Réalités institutionnelles : outre le fait qu’une large partie du pouvoir se trouve à Matignon et au Parlement, il ne faut jamais oublier le rôle des corps intermédiaires, du Conseil constitutionnel, du conseil d’État.
Naturellement, ces garde-fous peuvent être changés. Il « suffit » pour cela que 51 % des électeurs (référendum) ou que les trois-cinquièmes du Parlement (Congrès) le veuillent…
Réalités politiques : une promesse n’a d’avenir que si elle trouve une majorité pour la voter. En 1986-1988, François Mitterrand n’empêchera pas Jacques Chirac Premier ministre de privatiser et faciliter les licenciements.

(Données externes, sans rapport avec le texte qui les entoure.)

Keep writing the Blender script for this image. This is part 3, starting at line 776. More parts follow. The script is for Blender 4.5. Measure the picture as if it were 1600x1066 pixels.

En 1993-1995, Édouard Balladur réforme les retraites contre l’avis du même Mitterrand. Entre 1997 et 2002, Jacques Chirac devra laisser Lionel Jospin voter les 35 heures.
Il y a donc quelque chose d’irréel à vouloir faire dire aux candidats, à la virgule près, ce qu’ils feraient de chacun des 1 800 jours de leur quinquennat. Quelque chose de naïf à croire qu’ils appliqueraient à la lettre ce qu’ils promettent.